- **Data block**:
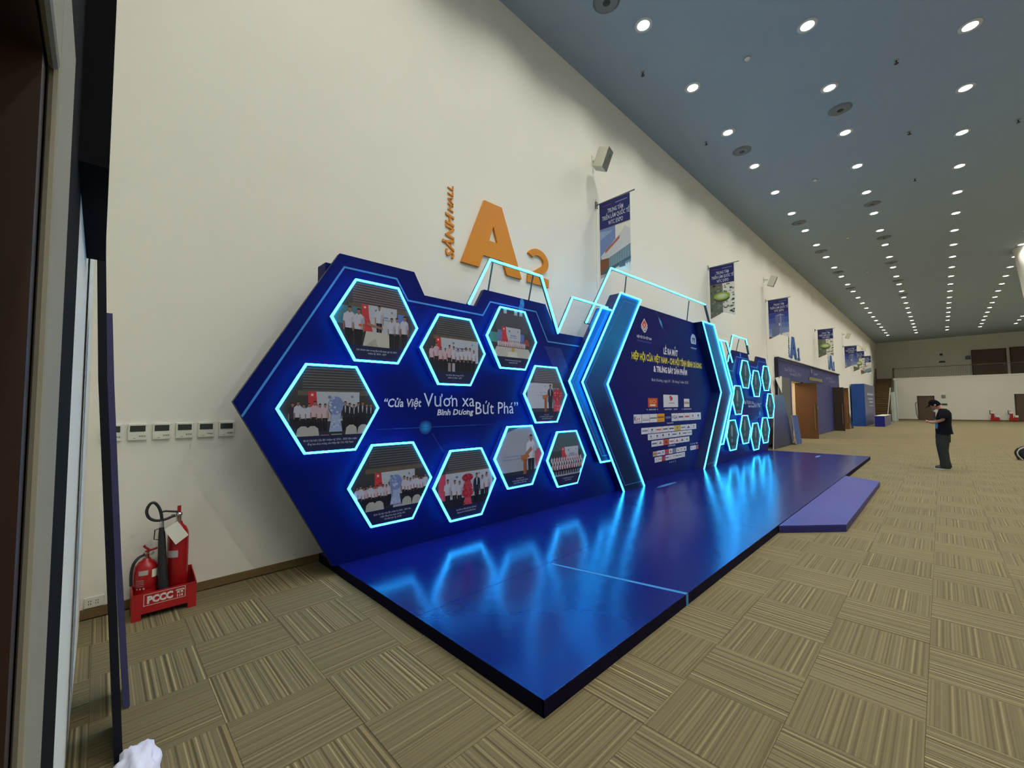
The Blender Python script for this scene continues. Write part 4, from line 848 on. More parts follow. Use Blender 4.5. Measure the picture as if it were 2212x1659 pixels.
# ================================================================== ceiling fittings
DX, DY, LX0, LY0 = 2.0208, 1.9423, 5.871, -1.3532
proto = None
for r in range(6):
    n_far = 0
    for k in range(23, -4, -1):
        if r == 2 and k == 21: continue
        n_far += 1; x, y = LX0+k*DX, LY0-r*DY
        lb = 'round recessed downlight, %s from the far end of the %s row from the long wall' % (ORD[n_far-1], ORD[r])
        if proto is None:
            d = thing('downlight', (x, y, ZC), lb, 'downlight', 'ceiling downlights in rows')
            obj('trim_ring', MB().lathe([(.128, -.012), (.15, -.012), (.15, .0)], (x, y, ZC), 24), 'lamp_trim', d)
            obj('lens', MB().lathe([(.0001, -.016), (.09, -.014), (.125, -.006)], (x, y, ZC), 24), 'lamp_glass', d)
            ld = bpy.data.lights.new('lamp', 'SPOT'); ld.energy = DOWNLIGHT_W; ld.color = (1.0, .965, .885); ld.spot_size = math.radians(146); ld.spot_blend = .75; ld.shadow_soft_size = .10
            lo = bpy.data.objects.new('lamp', ld); COL.objects.link(lo); lo.parent = d; lo.location = (0, 0, -.03); proto = d
        else: copy_tree(proto, (x, y, ZC), lb)
vp = None
VN = [(5.06, -1.15), (10.95, -1.34), (10.86, -3.34), (17.04, -1.35), (17.08, -3.33), (21.05, -1.33), (21.03, -3.33), (25.1, -1.35), (25.13, -3.29), (29.2, -1.35), (29.2, -3.3), (33.2, -3.3), (21.0, -7.2)]
VL = ['cut off at the top edge of the photo', 'nearest in the first lamp row', 'nearest in the second lamp row', 'second in the first lamp row', 'second in the second lamp row', 'third in the first lamp row', 'third in the second lamp row', 'fourth in the first lamp row', 'fourth in the second lamp row', 'fifth in the first lamp row', 'fifth in the second lamp row', 'sixth in the second lamp row', 'at the right edge before the flared column']
for (x, y), l_ in zip(VN, VL):
    if vp is None:
        vp = thing('ceiling_vent', (x, y, ZC), 'dark round air diffuser '+l_, 'air vent', 'round ceiling diffusers')
        obj('outer_ring', MB().lathe([(.17, -.03), (.215, -.008), (.215, 0)], (x, y, ZC), 28), 'vent_ring', vp)
        obj('core', MB().lathe([(.0001, -.034), (.06, -.03), (.08, -.018), (.17, -.006)], (x, y, ZC), 28), 'vent_dark', vp)
        obj('cone_ring', MB().lathe([(.10, -.012), (.125, -.032), (.13, -.03), (.108, -.01)], (x, y, ZC), 28), 'vent_ring', vp)
    else: copy_tree(vp, (x, y, ZC), 'dark round air diffuser '+l_)
sp = None
SN = [(6.8, -.84), (9.92, -.85), (9.97, -4.3), (13.0, -4.36), (15.99, -4.36), (14.23, -6.12)]
for (x, y), l_ in zip(SN, ['nearest the long wall at the upper left of the ceiling', 'beside the third lamp of the first row', 'nearest between the second and third lamp rows', 'second between the second and third lamp rows', 'third between the second and third lamp rows', 'at the right beyond the third lamp row']):
    if sp is None:
        sp = thing('sprinkler_head', (x, y, ZC), 'small dark sprinkler head '+l_, 'sprinkler', 'sprinkler heads')
        obj('escutcheon', MB().lathe([(.035, -.012), (.04, 0)], (x, y, ZC), 12), 'detector', sp); obj('nozzle', MB().lathe([(.034, -.072), (.034, -.066), (.01, -.06), (.012, -.01)], (x, y, ZC), 10), 'vent_dark', sp)
    else: copy_tree(sp, (x, y, ZC), 'small dark sprinkler head '+l_)
dt = None
for (x, y), l_ in zip([(7.9, -2.36), (13.99, -2.35), (20.0, -2.35), (26.0, -2.36)], ORD):
    if dt is None:
        dt = thing('smoke_detector', (x, y, ZC), 'small round smoke detector, %s from the camera between lamp rows one and two' % l_, 'smoke detector', 'smoke detectors')
        obj('base', MB().lathe([(.06, -.015), (.065, 0)], (x, y, ZC), 16), 'detector', dt); obj('dome', MB().lathe([(.0001, -.045), (.03, -.042), (.05, -.015)], (x, y, ZC), 16), 'white_plastic', dt)
    else: copy_tree(dt, (x, y, ZC), 'small round smoke detector, %s from the camera between lamp rows one and two' % l_)

# ================================================================== fire point in the left corner
bx_ = thing('extinguisher_stand', (-.1, -.17, 0), 'red steel fire extinguisher stand marked PCCC by the left wall', 'stand')
x0, x1, y0, y1 = -.292, .1, -.31, -.03
fp = [(x0, 0), (x0+.055, 0), (x0+.055, .044), (x1-.055, .044), (x1-.055, 0), (x1, 0), (x1, .197), (x0, .197)]
obj('front_plate', MB().prism(fp, y0, y0+.006, 'y'), 'red_paint', bx_); obj('back_plate', MB().prism([(a, b_ if b_ < .1 else .26) for a, b_ in fp], y1-.006, y1, 'y'), 'red_paint', bx_)
for x in (x0, x1-.006): obj('side_plate', MB().prism([(y0+.0065, 0), (y0+.05, 0), (y0+.05, .044), (y1-.05, .044), (y1-.05, 0), (y1-.0065, 0), (y1-.0065, .26), (y0+.0065, .197)], x, x+.006, 'x'), 'red_paint', bx_)
obj('floor_plate', MB().box(x0+.006, x1-.006, y0+.006, y1-.006, .046, .052), 'red_paint', bx_)
p = Print((0, y0-.0006, 0)); W = S(214, 208, 204)
for a, b_, c, d in ((-.226, .100, .028, .1035), (-.226, .183, .028, .1865), (-.226, .1035, -.2225, .183), (.0245, .1035, .028, .183)): p.rect(a, b_, c, d, W, layer=1)
p.text('PCCC', -.205, .117, .052, W, .155, bold=.06); p.text('114', -.025, .112, .020, W, .038, bold=.05)
p.poly([(-.028, .140), (.016, .140), (.008, .158), (-.020, .158)], W); p.poly([(-.034, .158), (-.030, .170), (.018, .170), (.022, .158), (.012, .158), (.010, .163), (-.022, .163), (-.024, .158)], W); p.ell(-.006, .149, .006, .006, S(170, 26, 30), 10)
p.build('stencil', bx_)['label'] = 'white PCCC 114 lettering with a telephone mark'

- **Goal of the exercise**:
Copy every line above in which the string "from" shows up.

- **Full response**:
The Blender Python script for this scene continues. Write part 4, from line 848 on. More parts follow. Use Blender 4.5. Measure the picture as if it were 2212x1659 pixels.
        lb = 'round recessed downlight, %s from the far end of the %s row from the long wall' % (ORD[n_far-1], ORD[r])
        dt = thing('smoke_detector', (x, y, ZC), 'small round smoke detector, %s from the camera between lamp rows one and two' % l_, 'smoke detector', 'smoke detectors')
    else: copy_tree(dt, (x, y, ZC), 'small round smoke detector, %s from the camera between lamp rows one and two' % l_)